## Start MATERIALS PROVIDED

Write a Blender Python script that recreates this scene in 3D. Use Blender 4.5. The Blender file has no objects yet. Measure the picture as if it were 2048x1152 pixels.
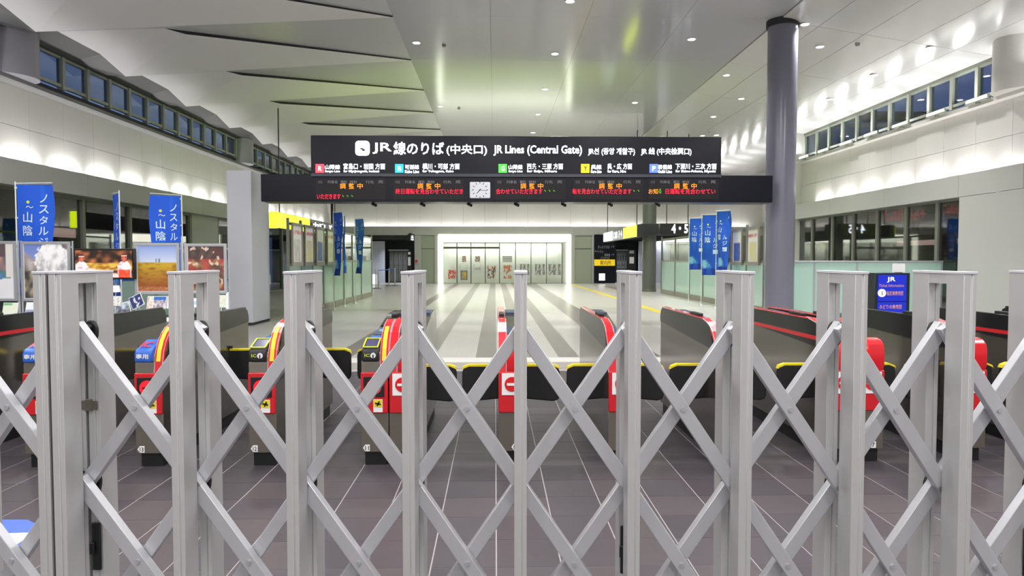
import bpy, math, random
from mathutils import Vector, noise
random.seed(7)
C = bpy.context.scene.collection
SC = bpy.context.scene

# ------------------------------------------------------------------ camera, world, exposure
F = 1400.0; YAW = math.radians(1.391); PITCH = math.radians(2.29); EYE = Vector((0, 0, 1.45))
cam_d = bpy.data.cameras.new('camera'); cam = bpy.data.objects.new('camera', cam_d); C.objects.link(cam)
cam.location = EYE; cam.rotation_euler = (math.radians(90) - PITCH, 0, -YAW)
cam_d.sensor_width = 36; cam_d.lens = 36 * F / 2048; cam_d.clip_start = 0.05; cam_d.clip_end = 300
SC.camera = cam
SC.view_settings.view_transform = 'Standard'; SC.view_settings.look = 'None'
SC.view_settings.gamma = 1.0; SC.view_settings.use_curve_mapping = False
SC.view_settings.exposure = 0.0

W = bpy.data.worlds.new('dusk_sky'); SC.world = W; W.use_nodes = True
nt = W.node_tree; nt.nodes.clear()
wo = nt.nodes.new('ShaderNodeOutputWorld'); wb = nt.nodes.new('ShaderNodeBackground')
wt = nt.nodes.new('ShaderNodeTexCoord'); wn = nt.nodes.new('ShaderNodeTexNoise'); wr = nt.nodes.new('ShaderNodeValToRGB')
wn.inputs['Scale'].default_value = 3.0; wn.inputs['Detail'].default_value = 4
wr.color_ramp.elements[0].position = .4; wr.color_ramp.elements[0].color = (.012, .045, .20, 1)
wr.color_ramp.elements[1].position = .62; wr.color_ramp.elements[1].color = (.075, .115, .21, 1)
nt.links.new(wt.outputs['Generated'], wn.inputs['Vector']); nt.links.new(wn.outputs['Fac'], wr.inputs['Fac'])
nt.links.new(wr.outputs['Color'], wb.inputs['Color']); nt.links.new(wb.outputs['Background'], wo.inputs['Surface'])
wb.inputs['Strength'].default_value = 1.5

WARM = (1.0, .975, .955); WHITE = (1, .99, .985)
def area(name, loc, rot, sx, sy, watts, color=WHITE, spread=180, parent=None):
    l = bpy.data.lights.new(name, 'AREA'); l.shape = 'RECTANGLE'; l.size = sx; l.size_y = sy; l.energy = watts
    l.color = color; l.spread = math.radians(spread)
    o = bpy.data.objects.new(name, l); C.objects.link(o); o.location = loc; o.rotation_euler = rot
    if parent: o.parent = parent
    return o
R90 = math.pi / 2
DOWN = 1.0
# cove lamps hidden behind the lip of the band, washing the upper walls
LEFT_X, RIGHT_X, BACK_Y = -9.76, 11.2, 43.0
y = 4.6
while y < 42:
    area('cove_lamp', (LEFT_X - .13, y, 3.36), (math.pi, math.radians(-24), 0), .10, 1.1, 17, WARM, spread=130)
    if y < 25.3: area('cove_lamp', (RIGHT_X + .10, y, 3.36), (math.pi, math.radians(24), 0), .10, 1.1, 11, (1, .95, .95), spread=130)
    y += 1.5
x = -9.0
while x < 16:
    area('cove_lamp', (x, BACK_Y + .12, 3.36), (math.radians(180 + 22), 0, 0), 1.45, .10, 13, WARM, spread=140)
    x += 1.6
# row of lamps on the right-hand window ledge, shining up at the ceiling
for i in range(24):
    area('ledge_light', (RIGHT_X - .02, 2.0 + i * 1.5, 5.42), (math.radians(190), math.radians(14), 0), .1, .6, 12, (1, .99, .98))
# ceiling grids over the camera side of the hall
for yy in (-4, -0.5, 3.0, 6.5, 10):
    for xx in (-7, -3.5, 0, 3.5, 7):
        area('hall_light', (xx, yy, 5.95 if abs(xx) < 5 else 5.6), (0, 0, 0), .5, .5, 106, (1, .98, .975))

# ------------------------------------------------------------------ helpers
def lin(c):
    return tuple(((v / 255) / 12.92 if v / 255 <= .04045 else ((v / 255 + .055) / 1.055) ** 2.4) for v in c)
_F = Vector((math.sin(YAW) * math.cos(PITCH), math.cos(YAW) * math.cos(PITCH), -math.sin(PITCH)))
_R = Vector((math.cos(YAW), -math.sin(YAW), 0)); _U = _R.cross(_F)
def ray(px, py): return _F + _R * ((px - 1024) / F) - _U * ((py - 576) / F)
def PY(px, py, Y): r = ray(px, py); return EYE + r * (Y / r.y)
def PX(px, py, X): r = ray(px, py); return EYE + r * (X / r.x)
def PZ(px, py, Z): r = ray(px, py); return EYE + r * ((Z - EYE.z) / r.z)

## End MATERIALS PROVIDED
## Start MATERIALS PROVIDED

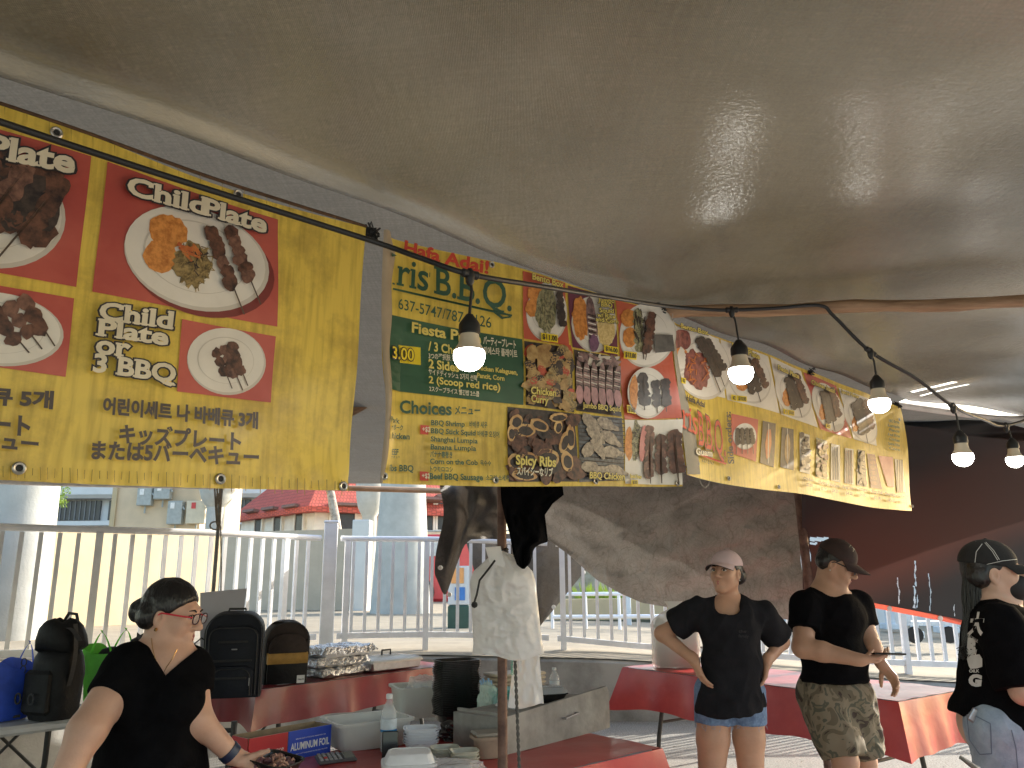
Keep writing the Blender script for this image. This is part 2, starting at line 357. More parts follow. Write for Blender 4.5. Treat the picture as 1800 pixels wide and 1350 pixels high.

## End MATERIALS PROVIDED
## Start MATERIALS PROVIDED

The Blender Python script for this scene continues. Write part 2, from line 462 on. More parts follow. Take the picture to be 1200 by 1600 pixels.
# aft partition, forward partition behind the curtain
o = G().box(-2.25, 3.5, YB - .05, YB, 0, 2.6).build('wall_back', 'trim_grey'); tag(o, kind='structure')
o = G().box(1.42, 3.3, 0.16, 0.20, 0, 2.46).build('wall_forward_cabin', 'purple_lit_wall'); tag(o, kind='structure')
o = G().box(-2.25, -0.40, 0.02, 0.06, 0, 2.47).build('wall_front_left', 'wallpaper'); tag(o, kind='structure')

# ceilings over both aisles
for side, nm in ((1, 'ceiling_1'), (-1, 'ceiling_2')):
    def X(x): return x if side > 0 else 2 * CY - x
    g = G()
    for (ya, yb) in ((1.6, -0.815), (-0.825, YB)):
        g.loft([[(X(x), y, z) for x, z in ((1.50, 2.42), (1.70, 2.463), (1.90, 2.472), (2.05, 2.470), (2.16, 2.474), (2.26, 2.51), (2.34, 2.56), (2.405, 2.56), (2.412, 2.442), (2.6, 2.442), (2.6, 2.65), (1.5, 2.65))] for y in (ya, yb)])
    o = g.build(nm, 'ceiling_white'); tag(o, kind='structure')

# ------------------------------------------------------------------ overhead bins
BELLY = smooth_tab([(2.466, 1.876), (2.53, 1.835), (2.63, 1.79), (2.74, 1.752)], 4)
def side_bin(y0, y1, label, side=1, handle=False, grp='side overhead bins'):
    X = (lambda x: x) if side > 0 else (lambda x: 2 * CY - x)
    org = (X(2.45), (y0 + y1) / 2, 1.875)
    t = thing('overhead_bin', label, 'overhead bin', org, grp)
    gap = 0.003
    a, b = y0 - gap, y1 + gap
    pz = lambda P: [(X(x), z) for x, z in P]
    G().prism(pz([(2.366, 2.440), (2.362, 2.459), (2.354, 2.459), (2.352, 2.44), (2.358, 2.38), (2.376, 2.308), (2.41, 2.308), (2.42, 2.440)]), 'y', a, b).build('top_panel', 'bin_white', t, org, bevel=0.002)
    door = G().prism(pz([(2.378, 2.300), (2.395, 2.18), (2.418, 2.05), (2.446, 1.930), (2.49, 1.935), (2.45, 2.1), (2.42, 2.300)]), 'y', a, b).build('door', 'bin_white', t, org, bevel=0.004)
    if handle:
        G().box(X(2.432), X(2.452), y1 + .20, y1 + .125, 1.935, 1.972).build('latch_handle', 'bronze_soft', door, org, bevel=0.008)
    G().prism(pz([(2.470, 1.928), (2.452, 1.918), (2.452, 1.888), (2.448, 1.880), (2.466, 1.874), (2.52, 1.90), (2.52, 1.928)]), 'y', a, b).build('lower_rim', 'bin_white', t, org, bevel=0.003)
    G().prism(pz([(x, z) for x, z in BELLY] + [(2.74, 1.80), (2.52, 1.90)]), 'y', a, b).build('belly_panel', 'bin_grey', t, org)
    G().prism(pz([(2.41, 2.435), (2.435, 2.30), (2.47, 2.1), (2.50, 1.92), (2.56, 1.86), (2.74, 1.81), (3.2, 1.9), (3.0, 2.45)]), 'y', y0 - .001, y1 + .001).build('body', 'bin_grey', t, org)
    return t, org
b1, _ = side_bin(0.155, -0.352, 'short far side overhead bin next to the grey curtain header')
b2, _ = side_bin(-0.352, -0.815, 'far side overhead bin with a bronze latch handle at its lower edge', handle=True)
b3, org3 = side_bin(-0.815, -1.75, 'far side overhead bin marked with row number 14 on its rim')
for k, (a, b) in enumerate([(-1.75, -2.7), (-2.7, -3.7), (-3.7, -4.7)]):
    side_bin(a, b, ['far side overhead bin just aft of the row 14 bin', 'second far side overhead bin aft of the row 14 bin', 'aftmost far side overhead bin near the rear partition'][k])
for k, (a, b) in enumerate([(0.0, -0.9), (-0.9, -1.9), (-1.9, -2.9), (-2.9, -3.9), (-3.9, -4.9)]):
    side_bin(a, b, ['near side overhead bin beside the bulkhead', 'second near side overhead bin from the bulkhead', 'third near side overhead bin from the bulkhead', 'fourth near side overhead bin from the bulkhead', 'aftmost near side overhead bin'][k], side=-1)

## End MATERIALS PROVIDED

Restate word for word the part that opens with the line containing "Write a Blender" and closes with the line containing "SC.view_settings.exposure = 0.0", both ends included, and nothing else. Omit any images.

Write a Blender Python script that recreates this scene in 3D. Use Blender 4.5. The Blender file has no objects yet. Measure the picture as if it were 2048x1152 pixels.
import bpy, math, random
from mathutils import Vector, noise
random.seed(7)
C = bpy.context.scene.collection
SC = bpy.context.scene

# ------------------------------------------------------------------ camera, world, exposure
F = 1400.0; YAW = math.radians(1.391); PITCH = math.radians(2.29); EYE = Vector((0, 0, 1.45))
cam_d = bpy.data.cameras.new('camera'); cam = bpy.data.objects.new('camera', cam_d); C.objects.link(cam)
cam.location = EYE; cam.rotation_euler = (math.radians(90) - PITCH, 0, -YAW)
cam_d.sensor_width = 36; cam_d.lens = 36 * F / 2048; cam_d.clip_start = 0.05; cam_d.clip_end = 300
SC.camera = cam
SC.view_settings.view_transform = 'Standard'; SC.view_settings.look = 'None'
SC.view_settings.gamma = 1.0; SC.view_settings.use_curve_mapping = False
SC.view_settings.exposure = 0.0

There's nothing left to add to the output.